* [TO BE DONE]
Repeat every line below exactly, word for word.

- - -

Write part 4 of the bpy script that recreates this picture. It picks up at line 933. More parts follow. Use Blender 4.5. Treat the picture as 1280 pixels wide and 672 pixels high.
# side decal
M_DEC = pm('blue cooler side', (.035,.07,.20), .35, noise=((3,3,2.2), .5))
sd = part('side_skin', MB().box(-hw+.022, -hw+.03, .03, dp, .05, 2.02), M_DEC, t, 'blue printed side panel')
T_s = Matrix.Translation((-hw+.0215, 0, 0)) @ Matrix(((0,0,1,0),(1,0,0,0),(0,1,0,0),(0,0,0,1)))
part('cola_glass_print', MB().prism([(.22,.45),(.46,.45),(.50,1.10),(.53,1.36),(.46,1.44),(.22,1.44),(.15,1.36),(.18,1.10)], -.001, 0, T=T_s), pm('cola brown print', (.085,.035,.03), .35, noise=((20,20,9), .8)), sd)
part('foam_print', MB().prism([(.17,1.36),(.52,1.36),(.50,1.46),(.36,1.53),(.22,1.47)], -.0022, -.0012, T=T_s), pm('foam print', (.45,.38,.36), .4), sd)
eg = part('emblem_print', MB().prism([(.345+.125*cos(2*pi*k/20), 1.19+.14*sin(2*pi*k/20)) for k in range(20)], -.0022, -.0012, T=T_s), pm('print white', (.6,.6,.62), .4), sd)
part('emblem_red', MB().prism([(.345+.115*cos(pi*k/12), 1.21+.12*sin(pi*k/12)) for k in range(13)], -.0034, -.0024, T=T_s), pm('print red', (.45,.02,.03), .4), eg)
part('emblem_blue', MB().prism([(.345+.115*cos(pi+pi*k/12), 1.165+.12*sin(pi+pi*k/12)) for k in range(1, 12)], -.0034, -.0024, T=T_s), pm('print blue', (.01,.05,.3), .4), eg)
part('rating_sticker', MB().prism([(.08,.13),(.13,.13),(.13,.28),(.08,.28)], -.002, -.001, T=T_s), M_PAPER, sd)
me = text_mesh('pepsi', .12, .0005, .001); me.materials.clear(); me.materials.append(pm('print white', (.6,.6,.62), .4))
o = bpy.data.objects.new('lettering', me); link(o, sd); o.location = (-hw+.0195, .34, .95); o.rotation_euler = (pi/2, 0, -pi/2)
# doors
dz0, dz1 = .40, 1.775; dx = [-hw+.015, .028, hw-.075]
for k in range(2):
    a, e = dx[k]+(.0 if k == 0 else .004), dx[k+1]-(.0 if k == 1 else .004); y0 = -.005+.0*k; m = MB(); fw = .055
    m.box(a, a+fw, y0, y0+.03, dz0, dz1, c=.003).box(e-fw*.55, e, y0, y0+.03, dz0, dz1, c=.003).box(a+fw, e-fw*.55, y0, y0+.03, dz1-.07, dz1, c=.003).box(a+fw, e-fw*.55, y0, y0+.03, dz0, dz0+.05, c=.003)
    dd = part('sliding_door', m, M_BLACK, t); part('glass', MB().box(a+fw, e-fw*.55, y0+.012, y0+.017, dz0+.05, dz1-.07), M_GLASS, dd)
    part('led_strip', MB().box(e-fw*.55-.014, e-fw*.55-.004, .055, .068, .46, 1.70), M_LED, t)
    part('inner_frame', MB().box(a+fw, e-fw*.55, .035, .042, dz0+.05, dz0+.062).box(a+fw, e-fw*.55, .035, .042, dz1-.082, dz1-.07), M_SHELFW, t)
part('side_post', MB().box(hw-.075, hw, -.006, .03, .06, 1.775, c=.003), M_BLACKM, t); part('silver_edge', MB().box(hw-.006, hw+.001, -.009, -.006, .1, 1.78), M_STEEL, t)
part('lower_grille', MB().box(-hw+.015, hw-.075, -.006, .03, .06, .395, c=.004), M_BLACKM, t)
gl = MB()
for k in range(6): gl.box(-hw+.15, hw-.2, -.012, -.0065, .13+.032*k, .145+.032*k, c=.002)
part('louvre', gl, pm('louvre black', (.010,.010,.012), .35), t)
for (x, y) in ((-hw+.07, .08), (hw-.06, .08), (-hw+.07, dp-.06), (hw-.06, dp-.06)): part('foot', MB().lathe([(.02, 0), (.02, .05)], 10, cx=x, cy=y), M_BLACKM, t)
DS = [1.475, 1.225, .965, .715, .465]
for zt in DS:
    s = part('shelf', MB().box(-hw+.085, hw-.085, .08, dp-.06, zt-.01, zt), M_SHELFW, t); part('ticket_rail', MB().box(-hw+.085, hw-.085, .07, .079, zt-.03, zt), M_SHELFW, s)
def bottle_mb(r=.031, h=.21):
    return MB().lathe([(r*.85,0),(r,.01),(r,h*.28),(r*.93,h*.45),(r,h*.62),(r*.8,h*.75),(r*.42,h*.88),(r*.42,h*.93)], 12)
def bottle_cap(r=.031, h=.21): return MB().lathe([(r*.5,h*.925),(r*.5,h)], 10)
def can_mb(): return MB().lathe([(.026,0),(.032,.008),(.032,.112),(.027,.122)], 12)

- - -

* [IN RESPONSE]
Write part 4 of the bpy script that recreates this picture. It picks up at line 933. More parts follow. Use Blender 4.5. Treat the picture as 1280 pixels wide and 672 pixels high.
# side decal
M_DEC = pm('blue cooler side', (.035,.07,.20), .35, noise=((3,3,2.2), .5))
sd = part('side_skin', MB().box(-hw+.022, -hw+.03, .03, dp, .05, 2.02), M_DEC, t, 'blue printed side panel')
T_s = Matrix.Translation((-hw+.0215, 0, 0)) @ Matrix(((0,0,1,0),(1,0,0,0),(0,1,0,0),(0,0,0,1)))
part('cola_glass_print', MB().prism([(.22,.45),(.46,.45),(.50,1.10),(.53,1.36),(.46,1.44),(.22,1.44),(.15,1.36),(.18,1.10)], -.001, 0, T=T_s), pm('cola brown print', (.085,.035,.03), .35, noise=((20,20,9), .8)), sd)
part('foam_print', MB().prism([(.17,1.36),(.52,1.36),(.50,1.46),(.36,1.53),(.22,1.47)], -.0022, -.0012, T=T_s), pm('foam print', (.45,.38,.36), .4), sd)
eg = part('emblem_print', MB().prism([(.345+.125*cos(2*pi*k/20), 1.19+.14*sin(2*pi*k/20)) for k in range(20)], -.0022, -.0012, T=T_s), pm('print white', (.6,.6,.62), .4), sd)
part('emblem_red', MB().prism([(.345+.115*cos(pi*k/12), 1.21+.12*sin(pi*k/12)) for k in range(13)], -.0034, -.0024, T=T_s), pm('print red', (.45,.02,.03), .4), eg)
part('emblem_blue', MB().prism([(.345+.115*cos(pi+pi*k/12), 1.165+.12*sin(pi+pi*k/12)) for k in range(1, 12)], -.0034, -.0024, T=T_s), pm('print blue', (.01,.05,.3), .4), eg)
part('rating_sticker', MB().prism([(.08,.13),(.13,.13),(.13,.28),(.08,.28)], -.002, -.001, T=T_s), M_PAPER, sd)
me = text_mesh('pepsi', .12, .0005, .001); me.materials.clear(); me.materials.append(pm('print white', (.6,.6,.62), .4))
o = bpy.data.objects.new('lettering', me); link(o, sd); o.location = (-hw+.0195, .34, .95); o.rotation_euler = (pi/2, 0, -pi/2)
# doors
dz0, dz1 = .40, 1.775; dx = [-hw+.015, .028, hw-.075]
for k in range(2):
    a, e = dx[k]+(.0 if k == 0 else .004), dx[k+1]-(.0 if k == 1 else .004); y0 = -.005+.0*k; m = MB(); fw = .055
    m.box(a, a+fw, y0, y0+.03, dz0, dz1, c=.003).box(e-fw*.55, e, y0, y0+.03, dz0, dz1, c=.003).box(a+fw, e-fw*.55, y0, y0+.03, dz1-.07, dz1, c=.003).box(a+fw, e-fw*.55, y0, y0+.03, dz0, dz0+.05, c=.003)
    dd = part('sliding_door', m, M_BLACK, t); part('glass', MB().box(a+fw, e-fw*.55, y0+.012, y0+.017, dz0+.05, dz1-.07), M_GLASS, dd)
    part('led_strip', MB().box(e-fw*.55-.014, e-fw*.55-.004, .055, .068, .46, 1.70), M_LED, t)
    part('inner_frame', MB().box(a+fw, e-fw*.55, .035, .042, dz0+.05, dz0+.062).box(a+fw, e-fw*.55, .035, .042, dz1-.082, dz1-.07), M_SHELFW, t)
part('side_post', MB().box(hw-.075, hw, -.006, .03, .06, 1.775, c=.003), M_BLACKM, t); part('silver_edge', MB().box(hw-.006, hw+.001, -.009, -.006, .1, 1.78), M_STEEL, t)
part('lower_grille', MB().box(-hw+.015, hw-.075, -.006, .03, .06, .395, c=.004), M_BLACKM, t)
gl = MB()
for k in range(6): gl.box(-hw+.15, hw-.2, -.012, -.0065, .13+.032*k, .145+.032*k, c=.002)
part('louvre', gl, pm('louvre black', (.010,.010,.012), .35), t)
for (x, y) in ((-hw+.07, .08), (hw-.06, .08), (-hw+.07, dp-.06), (hw-.06, dp-.06)): part('foot', MB().lathe([(.02, 0), (.02, .05)], 10, cx=x, cy=y), M_BLACKM, t)
DS = [1.475, 1.225, .965, .715, .465]
for zt in DS:
    s = part('shelf', MB().box(-hw+.085, hw-.085, .08, dp-.06, zt-.01, zt), M_SHELFW, t); part('ticket_rail', MB().box(-hw+.085, hw-.085, .07, .079, zt-.03, zt), M_SHELFW, s)
def bottle_mb(r=.031, h=.21):
    return MB().lathe([(r*.85,0),(r,.01),(r,h*.28),(r*.93,h*.45),(r,h*.62),(r*.8,h*.75),(r*.42,h*.88),(r*.42,h*.93)], 12)
def bottle_cap(r=.031, h=.21): return MB().lathe([(r*.5,h*.925),(r*.5,h)], 10)
def can_mb(): return MB().lathe([(.026,0),(.032,.008),(.032,.112),(.027,.122)], 12)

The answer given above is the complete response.